In life and death alike, Hefner’s career incited myriad discussions about objectification and a woman’s agency over her body. Because every woman has experienced this reduction to pieces, to parts. We are asses to be touched. Hips to be brushed. Breasts to be grazed. The man we elected president reduced us to pussies to be grabbed. And we remain so even after life leaves our bodies, when that grabbable flesh has long since decayed, when we exist only as memories. That has never been clearer than right now, courtesy of one of the last day’s biggest stories: Hugh Hefner will be buried next to Marilyn Monroe.

“Jay Leno suggested that if I was going to spend that kind of money, I should actually be on top of her,” Hefner said. “But to me there’s something rather poetic in the fact that we’ll be buried in the same place.”

The two will be together forever. The two never met in life.

Monroe is known as the first-ever Playboy Playmate, but in truth she never posed for the magazine. In an early, struggling period in her career, Monroe posed nude for some much-needed cash. That $50 modeling fee she received was the only payment she would ever receive for the iconic images. Hefner bought them from a calendar company for $500 and placed them in his first issue of Playboy.

Lawrence Schiller, who photographed Monroe, once asked her about her appearance as Playmate.

“How much did they pay you for that?”

“Nothing,” she replied. She didn’t seem to mind answering my question. “They didn’t pay me anything for that first one, which Playboy used as a Playmate.” She admitted that she’d never even met the magazine’s publisher, Hugh Hefner.

She received no financial compensation, and, according to the book Marilyn: Her Life in Her Own Words, she was never even thanked.

“I never even received a thank-you from all those who made millions off a nude Marilyn photograph. I even had to buy a copy of the magazine to see myself in it … I admitted it was me who posed for that nude calendar even when the Fox executives became nervous and believed this would cause the ruination of any films I would appear in and also the end of my movie career.
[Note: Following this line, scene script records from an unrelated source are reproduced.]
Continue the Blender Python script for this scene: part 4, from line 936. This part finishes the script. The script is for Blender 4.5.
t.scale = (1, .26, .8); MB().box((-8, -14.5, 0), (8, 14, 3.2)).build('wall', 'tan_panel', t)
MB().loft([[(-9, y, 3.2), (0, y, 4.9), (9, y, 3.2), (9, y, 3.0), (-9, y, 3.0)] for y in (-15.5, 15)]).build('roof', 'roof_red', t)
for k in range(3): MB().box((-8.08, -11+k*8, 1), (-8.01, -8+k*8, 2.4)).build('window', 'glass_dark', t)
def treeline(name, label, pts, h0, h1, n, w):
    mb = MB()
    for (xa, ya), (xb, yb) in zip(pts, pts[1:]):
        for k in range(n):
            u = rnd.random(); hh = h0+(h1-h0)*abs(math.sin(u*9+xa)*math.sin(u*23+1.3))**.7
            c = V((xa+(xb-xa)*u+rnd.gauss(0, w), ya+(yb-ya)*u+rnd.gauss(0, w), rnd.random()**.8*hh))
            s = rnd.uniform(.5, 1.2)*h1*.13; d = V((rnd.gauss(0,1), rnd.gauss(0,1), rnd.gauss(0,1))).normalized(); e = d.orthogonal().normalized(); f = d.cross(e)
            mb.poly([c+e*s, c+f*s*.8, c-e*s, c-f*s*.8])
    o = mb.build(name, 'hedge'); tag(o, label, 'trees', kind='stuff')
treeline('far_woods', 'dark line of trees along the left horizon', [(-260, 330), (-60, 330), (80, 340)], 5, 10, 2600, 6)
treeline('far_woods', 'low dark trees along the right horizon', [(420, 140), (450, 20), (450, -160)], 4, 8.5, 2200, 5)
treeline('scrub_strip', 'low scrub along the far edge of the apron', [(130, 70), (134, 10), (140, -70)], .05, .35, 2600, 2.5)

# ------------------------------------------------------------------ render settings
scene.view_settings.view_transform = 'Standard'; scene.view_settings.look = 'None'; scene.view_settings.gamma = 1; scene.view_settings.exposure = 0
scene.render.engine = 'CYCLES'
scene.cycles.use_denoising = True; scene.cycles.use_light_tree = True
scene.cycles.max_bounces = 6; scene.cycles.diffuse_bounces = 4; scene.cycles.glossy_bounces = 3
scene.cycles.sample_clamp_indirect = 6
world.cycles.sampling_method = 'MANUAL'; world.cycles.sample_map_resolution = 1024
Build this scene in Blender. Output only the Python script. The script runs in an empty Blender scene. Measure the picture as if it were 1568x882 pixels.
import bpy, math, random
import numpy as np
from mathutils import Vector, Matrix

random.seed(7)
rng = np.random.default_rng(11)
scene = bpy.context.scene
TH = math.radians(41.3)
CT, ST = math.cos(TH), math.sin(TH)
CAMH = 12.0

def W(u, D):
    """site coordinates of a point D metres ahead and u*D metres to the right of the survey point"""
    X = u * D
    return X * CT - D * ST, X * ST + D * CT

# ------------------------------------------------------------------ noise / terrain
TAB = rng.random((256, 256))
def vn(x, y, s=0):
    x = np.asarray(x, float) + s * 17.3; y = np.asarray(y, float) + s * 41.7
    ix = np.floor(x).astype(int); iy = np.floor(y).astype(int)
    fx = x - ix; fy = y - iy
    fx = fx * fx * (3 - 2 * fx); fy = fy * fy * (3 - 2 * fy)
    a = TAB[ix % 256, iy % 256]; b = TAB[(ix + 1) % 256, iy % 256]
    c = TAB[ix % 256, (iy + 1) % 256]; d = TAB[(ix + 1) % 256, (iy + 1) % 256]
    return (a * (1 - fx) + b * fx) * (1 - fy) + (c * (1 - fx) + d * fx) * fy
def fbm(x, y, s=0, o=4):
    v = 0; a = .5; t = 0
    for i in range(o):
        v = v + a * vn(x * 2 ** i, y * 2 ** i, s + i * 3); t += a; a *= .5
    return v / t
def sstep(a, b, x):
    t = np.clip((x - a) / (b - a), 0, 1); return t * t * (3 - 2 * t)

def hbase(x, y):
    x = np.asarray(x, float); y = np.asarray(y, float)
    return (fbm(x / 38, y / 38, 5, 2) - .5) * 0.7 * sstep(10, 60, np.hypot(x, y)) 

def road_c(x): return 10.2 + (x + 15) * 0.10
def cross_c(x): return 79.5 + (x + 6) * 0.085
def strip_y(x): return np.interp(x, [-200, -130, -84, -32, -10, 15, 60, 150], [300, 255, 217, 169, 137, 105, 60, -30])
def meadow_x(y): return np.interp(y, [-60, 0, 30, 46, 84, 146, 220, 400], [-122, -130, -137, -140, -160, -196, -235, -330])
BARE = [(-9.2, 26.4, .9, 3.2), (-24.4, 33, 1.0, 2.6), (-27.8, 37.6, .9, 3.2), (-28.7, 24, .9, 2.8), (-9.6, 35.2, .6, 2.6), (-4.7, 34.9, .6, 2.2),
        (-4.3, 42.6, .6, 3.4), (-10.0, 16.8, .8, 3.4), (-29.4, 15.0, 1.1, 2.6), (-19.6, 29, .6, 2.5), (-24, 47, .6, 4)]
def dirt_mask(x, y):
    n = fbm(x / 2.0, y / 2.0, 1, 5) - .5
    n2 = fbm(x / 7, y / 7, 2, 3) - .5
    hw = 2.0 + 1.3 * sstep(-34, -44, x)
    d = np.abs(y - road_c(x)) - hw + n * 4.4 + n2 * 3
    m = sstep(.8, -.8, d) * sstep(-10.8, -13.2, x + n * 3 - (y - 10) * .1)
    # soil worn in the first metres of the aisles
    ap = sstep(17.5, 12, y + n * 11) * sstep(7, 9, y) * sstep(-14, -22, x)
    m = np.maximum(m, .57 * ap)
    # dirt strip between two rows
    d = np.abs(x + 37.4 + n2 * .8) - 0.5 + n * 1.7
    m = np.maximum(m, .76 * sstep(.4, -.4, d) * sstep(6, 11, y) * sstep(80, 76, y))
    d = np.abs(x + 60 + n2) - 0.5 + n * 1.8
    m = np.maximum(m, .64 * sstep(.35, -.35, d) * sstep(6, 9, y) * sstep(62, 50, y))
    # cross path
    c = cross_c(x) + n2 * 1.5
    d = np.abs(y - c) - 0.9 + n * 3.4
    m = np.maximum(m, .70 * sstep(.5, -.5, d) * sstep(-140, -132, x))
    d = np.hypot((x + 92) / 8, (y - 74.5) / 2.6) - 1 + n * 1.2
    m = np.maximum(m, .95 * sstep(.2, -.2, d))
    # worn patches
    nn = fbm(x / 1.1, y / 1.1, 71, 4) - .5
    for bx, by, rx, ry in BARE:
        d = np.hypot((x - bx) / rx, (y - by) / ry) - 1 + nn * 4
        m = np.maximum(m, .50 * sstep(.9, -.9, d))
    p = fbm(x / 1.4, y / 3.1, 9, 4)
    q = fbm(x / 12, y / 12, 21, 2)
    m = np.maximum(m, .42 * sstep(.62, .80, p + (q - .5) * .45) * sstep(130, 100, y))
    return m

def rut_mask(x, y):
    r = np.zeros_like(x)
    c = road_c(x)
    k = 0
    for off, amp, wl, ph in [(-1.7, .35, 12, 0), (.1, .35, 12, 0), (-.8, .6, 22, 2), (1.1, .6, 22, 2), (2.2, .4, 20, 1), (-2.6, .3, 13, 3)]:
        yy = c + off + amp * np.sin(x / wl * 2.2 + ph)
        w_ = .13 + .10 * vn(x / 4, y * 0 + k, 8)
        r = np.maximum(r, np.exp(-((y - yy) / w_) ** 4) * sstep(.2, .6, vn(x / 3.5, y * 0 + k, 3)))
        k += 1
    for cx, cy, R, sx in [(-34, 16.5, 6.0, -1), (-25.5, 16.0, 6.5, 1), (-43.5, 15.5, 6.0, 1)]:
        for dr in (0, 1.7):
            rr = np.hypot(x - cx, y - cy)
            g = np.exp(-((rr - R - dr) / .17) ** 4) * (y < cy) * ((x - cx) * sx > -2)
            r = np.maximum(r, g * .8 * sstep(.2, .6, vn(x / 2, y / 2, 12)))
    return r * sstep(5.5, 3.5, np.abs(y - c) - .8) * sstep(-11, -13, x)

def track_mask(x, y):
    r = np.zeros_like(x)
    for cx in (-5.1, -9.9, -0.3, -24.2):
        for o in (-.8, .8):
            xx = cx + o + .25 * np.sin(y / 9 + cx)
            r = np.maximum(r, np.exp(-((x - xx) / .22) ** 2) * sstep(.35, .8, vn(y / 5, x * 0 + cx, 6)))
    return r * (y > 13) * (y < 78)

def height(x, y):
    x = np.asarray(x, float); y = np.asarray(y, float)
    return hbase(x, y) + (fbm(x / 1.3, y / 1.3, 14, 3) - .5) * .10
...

Of course they were wrong. The fans, my public, cheered when I admitted it was me, and that calendar and that Playboy first-issue publicity helped my career.”

For Hefner, Monroe represented a prize. His $500 investment led to the prize of an empire. His eternal resting place the chance to sleep with “the ultimate blonde.”

Monroe’s life was filled with pain. Her legacy one of body, one of debates over her dress size, words she never said and an endless existence as concept, never complete person. And even her remains are a prize, something to be won, literally, by the highest bidder. Hefner purchased his crypt space for $75,000 in 1992. Mob-adjacent businessman Richard Poncher purchased the crypt above her from Joe DiMaggio, telling his wife, “If I croak, if you don’t put me upside down over Marilyn, I’ll haunt you the rest of my life.” He was placed upside-down above Monroe, as his wish indicated, in 1986.

Monroe is exceptional for her beauty, sex appeal and iconic status. But no woman is safe from the dehumanization that comes with being a female in possession of a body in the presence of a man. Every woman has experienced, in one way or another, what it is like to be reduced to parts, like an old Chevy or a broken laptop. I’ve been thinking about this a lot lately in the wake of discussions about Harry Knowles, Devin Faraci and the Alamo Drafthouse, and the women who’ve come forward, who’ve been ignored for years, who are now being dismissed by film legends like Lloyd Kaufman under the guise of fairness and “due process.” Every single one of those women was reduced to parts. Parts for touching, for groping, for clumsy, unwanted hands. They are reduced to parts now under the guise of debate and conversation, as though there is debate, as though there are sides.

To be a woman is to be a series of parts. Parts to judge and discuss and to touch, and they are always, always entitled to these parts, our consent acting only as a hurdle, the word “yes” both optional and perfunctory.

This is our fact of life. And, in the case of Marilyn Monroe, some of us can’t even escape it in death.